SUPPLIED INFORMATION:

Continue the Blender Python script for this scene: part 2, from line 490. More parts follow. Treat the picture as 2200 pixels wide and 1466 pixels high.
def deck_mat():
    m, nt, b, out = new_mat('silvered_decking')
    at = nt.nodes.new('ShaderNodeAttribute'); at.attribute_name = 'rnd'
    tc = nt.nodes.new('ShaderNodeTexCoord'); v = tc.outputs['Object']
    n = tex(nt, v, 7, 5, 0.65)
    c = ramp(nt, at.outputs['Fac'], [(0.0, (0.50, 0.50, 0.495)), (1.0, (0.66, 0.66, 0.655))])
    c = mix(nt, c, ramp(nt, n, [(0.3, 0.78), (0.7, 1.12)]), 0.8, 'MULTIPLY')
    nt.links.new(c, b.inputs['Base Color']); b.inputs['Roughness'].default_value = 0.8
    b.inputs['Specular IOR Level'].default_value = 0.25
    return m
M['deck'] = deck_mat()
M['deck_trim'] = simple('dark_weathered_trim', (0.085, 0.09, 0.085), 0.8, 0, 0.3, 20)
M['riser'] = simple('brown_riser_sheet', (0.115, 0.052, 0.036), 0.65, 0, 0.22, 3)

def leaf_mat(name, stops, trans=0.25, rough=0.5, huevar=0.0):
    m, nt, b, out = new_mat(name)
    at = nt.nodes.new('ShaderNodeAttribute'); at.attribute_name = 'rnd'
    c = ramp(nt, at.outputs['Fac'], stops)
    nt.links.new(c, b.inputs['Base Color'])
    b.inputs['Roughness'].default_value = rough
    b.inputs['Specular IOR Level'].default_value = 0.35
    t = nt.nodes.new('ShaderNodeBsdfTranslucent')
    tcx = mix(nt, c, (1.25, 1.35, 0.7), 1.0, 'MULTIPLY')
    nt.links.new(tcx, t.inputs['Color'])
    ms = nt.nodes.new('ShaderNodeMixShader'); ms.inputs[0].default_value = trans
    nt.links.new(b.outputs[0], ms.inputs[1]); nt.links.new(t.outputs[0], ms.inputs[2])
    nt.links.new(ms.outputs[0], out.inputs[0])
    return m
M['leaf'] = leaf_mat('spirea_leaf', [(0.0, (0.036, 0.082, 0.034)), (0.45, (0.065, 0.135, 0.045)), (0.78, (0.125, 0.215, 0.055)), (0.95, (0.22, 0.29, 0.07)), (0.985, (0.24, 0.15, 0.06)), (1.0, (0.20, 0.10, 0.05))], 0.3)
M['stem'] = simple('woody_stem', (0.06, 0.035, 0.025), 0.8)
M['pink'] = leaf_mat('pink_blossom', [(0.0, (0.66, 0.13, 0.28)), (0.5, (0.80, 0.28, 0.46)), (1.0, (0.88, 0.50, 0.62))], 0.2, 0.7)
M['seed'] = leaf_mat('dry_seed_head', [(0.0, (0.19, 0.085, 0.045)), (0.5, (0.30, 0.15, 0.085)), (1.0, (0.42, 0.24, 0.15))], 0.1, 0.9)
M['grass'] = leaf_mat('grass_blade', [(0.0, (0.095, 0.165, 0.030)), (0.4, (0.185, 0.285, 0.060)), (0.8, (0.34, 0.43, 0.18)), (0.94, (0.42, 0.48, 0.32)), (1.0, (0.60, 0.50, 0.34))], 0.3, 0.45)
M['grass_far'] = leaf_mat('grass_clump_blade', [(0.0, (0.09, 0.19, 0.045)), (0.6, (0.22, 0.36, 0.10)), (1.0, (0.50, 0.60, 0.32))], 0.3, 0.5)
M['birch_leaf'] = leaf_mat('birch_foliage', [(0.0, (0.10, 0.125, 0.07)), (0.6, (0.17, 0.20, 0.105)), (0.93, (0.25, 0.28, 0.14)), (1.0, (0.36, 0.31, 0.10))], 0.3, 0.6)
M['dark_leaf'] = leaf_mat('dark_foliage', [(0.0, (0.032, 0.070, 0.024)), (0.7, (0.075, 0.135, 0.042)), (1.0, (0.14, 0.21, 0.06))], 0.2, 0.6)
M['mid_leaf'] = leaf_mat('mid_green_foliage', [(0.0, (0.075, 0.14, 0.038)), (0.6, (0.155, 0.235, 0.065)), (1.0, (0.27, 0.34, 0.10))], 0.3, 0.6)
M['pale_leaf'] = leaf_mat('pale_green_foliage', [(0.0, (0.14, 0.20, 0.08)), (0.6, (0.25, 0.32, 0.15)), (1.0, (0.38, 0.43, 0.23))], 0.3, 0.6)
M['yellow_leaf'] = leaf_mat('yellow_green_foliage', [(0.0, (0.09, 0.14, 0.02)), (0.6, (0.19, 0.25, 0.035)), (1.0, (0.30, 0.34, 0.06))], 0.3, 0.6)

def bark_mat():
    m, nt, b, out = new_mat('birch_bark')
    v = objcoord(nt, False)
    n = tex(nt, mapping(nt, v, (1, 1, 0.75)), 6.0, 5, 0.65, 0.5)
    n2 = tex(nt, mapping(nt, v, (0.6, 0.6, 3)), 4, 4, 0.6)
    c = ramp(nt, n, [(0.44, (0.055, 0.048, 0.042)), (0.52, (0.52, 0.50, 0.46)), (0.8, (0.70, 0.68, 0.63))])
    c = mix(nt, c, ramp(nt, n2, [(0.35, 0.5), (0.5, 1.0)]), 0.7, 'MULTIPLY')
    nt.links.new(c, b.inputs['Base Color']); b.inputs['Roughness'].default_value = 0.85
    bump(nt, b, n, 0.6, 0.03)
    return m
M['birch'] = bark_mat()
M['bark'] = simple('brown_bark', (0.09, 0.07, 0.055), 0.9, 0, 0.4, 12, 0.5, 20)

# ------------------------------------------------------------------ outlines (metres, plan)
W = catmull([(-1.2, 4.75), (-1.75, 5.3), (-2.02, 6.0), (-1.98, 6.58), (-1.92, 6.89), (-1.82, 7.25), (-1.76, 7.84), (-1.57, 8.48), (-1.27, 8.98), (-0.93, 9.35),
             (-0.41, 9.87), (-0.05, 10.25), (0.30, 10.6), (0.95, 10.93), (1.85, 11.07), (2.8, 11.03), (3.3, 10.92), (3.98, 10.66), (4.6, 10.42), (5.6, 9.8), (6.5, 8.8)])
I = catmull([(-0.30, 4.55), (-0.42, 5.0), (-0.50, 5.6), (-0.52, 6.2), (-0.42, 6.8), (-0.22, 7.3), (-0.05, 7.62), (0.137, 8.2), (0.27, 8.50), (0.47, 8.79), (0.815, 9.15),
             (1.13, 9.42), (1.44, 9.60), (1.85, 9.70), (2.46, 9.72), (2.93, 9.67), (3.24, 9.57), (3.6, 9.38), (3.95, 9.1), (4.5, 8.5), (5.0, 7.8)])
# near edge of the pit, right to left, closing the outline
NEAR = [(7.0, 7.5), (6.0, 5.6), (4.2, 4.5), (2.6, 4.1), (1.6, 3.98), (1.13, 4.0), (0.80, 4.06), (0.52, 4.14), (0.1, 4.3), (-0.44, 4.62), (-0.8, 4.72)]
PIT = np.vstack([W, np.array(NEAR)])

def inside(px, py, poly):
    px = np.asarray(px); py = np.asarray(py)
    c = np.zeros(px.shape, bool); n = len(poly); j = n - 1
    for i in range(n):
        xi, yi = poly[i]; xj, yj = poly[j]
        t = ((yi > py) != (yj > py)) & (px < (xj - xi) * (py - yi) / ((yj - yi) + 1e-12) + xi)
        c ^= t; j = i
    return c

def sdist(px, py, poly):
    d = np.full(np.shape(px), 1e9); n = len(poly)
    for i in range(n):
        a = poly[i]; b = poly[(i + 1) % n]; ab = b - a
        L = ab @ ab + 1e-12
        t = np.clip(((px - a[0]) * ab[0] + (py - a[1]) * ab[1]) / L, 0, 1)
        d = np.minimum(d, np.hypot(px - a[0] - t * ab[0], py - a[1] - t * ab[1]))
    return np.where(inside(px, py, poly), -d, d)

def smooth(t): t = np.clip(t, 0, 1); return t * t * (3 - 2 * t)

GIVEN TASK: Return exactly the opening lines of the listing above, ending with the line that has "0, 0.22, 3)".

CORRECT OUTPUT:
Continue the Blender Python script for this scene: part 2, from line 490. More parts follow. Treat the picture as 2200 pixels wide and 1466 pixels high.
def deck_mat():
    m, nt, b, out = new_mat('silvered_decking')
    at = nt.nodes.new('ShaderNodeAttribute'); at.attribute_name = 'rnd'
    tc = nt.nodes.new('ShaderNodeTexCoord'); v = tc.outputs['Object']
    n = tex(nt, v, 7, 5, 0.65)
    c = ramp(nt, at.outputs['Fac'], [(0.0, (0.50, 0.50, 0.495)), (1.0, (0.66, 0.66, 0.655))])
    c = mix(nt, c, ramp(nt, n, [(0.3, 0.78), (0.7, 1.12)]), 0.8, 'MULTIPLY')
    nt.links.new(c, b.inputs['Base Color']); b.inputs['Roughness'].default_value = 0.8
    b.inputs['Specular IOR Level'].default_value = 0.25
    return m
M['deck'] = deck_mat()
M['deck_trim'] = simple('dark_weathered_trim', (0.085, 0.09, 0.085), 0.8, 0, 0.3, 20)
M['riser'] = simple('brown_riser_sheet', (0.115, 0.052, 0.036), 0.65, 0, 0.22, 3)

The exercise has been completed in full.